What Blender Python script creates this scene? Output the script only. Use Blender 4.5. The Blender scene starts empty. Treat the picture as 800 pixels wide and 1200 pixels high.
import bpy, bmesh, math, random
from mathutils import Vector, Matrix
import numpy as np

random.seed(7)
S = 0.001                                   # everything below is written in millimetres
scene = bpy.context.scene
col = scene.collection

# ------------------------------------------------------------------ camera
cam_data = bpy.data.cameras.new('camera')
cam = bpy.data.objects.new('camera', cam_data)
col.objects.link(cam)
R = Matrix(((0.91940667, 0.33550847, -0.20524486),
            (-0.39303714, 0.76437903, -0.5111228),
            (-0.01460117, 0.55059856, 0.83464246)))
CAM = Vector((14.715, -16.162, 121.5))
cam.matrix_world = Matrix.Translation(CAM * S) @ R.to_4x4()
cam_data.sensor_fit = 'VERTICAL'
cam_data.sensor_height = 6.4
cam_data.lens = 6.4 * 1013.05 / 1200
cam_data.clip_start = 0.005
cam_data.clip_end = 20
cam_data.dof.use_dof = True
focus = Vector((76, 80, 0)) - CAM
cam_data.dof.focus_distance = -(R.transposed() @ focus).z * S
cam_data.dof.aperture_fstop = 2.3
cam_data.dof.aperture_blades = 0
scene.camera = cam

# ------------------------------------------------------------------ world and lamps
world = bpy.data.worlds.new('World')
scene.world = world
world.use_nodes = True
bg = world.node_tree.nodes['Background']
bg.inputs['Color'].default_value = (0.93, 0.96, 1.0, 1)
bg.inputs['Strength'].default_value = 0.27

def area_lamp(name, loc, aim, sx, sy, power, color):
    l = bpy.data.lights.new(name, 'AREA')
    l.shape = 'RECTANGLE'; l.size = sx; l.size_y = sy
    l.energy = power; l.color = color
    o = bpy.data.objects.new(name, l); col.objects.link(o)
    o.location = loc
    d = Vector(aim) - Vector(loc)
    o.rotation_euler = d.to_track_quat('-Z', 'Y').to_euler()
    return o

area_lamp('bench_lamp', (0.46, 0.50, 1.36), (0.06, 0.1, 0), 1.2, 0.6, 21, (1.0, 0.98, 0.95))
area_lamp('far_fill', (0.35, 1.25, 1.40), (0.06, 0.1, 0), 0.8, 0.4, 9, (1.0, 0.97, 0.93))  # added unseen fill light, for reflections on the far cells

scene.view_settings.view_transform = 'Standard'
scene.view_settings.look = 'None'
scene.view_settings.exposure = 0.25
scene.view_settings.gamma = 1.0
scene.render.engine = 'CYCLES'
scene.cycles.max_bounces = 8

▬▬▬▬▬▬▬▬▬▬

*To be done*
Please set down the whole listing above without altering a single line.

*Expected answer*
What Blender Python script creates this scene? Output the script only. Use Blender 4.5. The Blender scene starts empty. Treat the picture as 800 pixels wide and 1200 pixels high.
import bpy, bmesh, math, random
from mathutils import Vector, Matrix
import numpy as np

random.seed(7)
S = 0.001                                   # everything below is written in millimetres
scene = bpy.context.scene
col = scene.collection

# ------------------------------------------------------------------ camera
cam_data = bpy.data.cameras.new('camera')
cam = bpy.data.objects.new('camera', cam_data)
col.objects.link(cam)
R = Matrix(((0.91940667, 0.33550847, -0.20524486),
            (-0.39303714, 0.76437903, -0.5111228),
            (-0.01460117, 0.55059856, 0.83464246)))
CAM = Vector((14.715, -16.162, 121.5))
cam.matrix_world = Matrix.Translation(CAM * S) @ R.to_4x4()
cam_data.sensor_fit = 'VERTICAL'
cam_data.sensor_height = 6.4
cam_data.lens = 6.4 * 1013.05 / 1200
cam_data.clip_start = 0.005
cam_data.clip_end = 20
cam_data.dof.use_dof = True
focus = Vector((76, 80, 0)) - CAM
cam_data.dof.focus_distance = -(R.transposed() @ focus).z * S
cam_data.dof.aperture_fstop = 2.3
cam_data.dof.aperture_blades = 0
scene.camera = cam

# ------------------------------------------------------------------ world and lamps
world = bpy.data.worlds.new('World')
scene.world = world
world.use_nodes = True
bg = world.node_tree.nodes['Background']
bg.inputs['Color'].default_value = (0.93, 0.96, 1.0, 1)
bg.inputs['Strength'].default_value = 0.27

def area_lamp(name, loc, aim, sx, sy, power, color):
    l = bpy.data.lights.new(name, 'AREA')
    l.shape = 'RECTANGLE'; l.size = sx; l.size_y = sy
    l.energy = power; l.color = color
    o = bpy.data.objects.new(name, l); col.objects.link(o)
    o.location = loc
    d = Vector(aim) - Vector(loc)
    o.rotation_euler = d.to_track_quat('-Z', 'Y').to_euler()
    return o

area_lamp('bench_lamp', (0.46, 0.50, 1.36), (0.06, 0.1, 0), 1.2, 0.6, 21, (1.0, 0.98, 0.95))
area_lamp('far_fill', (0.35, 1.25, 1.40), (0.06, 0.1, 0), 0.8, 0.4, 9, (1.0, 0.97, 0.93))  # added unseen fill light, for reflections on the far cells

scene.view_settings.view_transform = 'Standard'
scene.view_settings.look = 'None'
scene.view_settings.exposure = 0.25
scene.view_settings.gamma = 1.0
scene.render.engine = 'CYCLES'
scene.cycles.max_bounces = 8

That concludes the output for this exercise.